(Description of the task)
Print exactly the lines from the first one down to the line containing "PI = math.pi", both ends included, with no pictures and nothing else.

*** Supplied material ***

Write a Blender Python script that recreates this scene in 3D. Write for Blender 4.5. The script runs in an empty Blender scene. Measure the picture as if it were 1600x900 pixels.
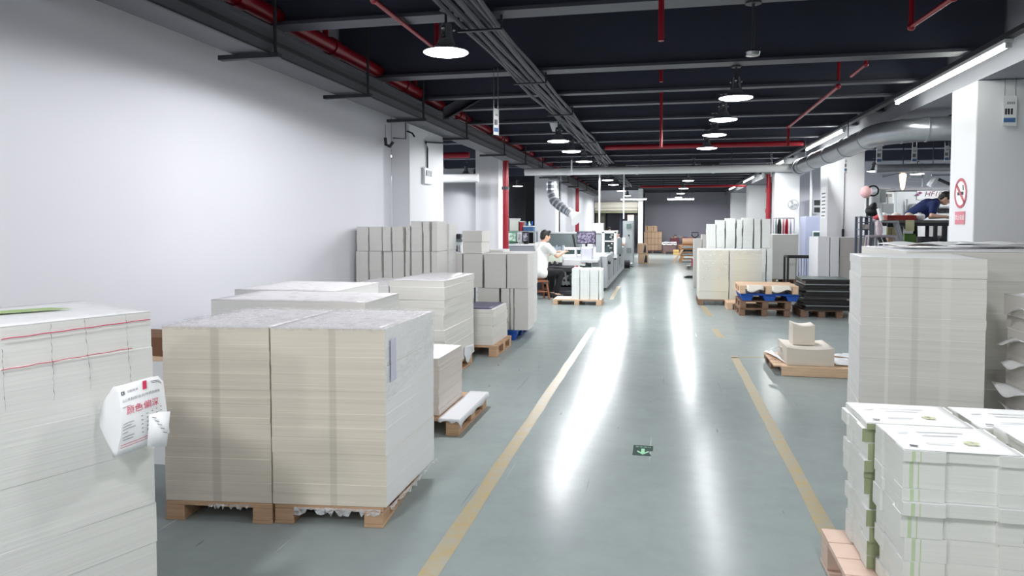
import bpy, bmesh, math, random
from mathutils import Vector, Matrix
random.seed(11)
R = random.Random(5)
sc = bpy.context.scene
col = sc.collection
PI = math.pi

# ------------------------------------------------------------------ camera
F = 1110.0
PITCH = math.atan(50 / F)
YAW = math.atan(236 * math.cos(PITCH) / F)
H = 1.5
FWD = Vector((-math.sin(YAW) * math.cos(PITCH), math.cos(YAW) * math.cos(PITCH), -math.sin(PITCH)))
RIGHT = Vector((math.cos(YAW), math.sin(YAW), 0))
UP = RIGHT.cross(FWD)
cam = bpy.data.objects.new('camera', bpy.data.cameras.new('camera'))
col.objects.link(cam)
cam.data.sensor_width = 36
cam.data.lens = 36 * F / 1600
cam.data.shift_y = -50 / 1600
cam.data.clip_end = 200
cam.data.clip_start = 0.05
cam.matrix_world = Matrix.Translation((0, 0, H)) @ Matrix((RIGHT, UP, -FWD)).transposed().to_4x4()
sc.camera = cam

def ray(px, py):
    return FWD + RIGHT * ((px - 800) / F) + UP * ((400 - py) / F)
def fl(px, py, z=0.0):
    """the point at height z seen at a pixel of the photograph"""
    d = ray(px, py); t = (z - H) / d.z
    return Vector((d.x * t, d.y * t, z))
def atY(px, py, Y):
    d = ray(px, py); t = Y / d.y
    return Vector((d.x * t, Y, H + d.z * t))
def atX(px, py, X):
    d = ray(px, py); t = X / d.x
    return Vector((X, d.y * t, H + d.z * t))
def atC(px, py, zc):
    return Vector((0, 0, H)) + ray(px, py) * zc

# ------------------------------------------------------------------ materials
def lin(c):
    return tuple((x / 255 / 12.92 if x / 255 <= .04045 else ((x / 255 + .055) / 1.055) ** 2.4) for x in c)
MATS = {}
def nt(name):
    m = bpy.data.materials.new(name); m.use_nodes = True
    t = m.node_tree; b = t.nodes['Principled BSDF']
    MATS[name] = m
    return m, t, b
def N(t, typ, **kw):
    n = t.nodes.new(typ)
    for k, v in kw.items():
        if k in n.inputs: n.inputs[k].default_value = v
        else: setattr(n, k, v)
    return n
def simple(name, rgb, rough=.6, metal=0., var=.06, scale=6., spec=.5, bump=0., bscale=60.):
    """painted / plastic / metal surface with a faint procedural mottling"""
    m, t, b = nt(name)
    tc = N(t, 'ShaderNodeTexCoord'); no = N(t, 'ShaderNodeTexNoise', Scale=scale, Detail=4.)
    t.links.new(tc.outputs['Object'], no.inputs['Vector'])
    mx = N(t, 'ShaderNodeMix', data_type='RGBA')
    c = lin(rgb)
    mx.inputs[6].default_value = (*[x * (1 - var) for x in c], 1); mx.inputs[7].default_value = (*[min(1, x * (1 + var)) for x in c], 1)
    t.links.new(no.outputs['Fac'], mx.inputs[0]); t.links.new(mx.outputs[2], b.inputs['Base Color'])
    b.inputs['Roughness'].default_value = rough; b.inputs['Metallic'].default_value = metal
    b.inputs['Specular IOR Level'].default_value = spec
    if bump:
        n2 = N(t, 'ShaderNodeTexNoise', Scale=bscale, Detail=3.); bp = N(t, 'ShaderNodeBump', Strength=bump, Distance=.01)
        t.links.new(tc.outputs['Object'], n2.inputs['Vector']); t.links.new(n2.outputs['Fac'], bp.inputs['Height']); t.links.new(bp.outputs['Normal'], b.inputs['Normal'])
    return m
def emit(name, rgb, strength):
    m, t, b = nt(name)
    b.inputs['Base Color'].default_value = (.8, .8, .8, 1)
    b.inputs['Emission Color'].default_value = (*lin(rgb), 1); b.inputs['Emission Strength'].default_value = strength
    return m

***

(Written response)
Write a Blender Python script that recreates this scene in 3D. Write for Blender 4.5. The script runs in an empty Blender scene. Measure the picture as if it were 1600x900 pixels.
import bpy, bmesh, math, random
from mathutils import Vector, Matrix
random.seed(11)
R = random.Random(5)
sc = bpy.context.scene
col = sc.collection
PI = math.pi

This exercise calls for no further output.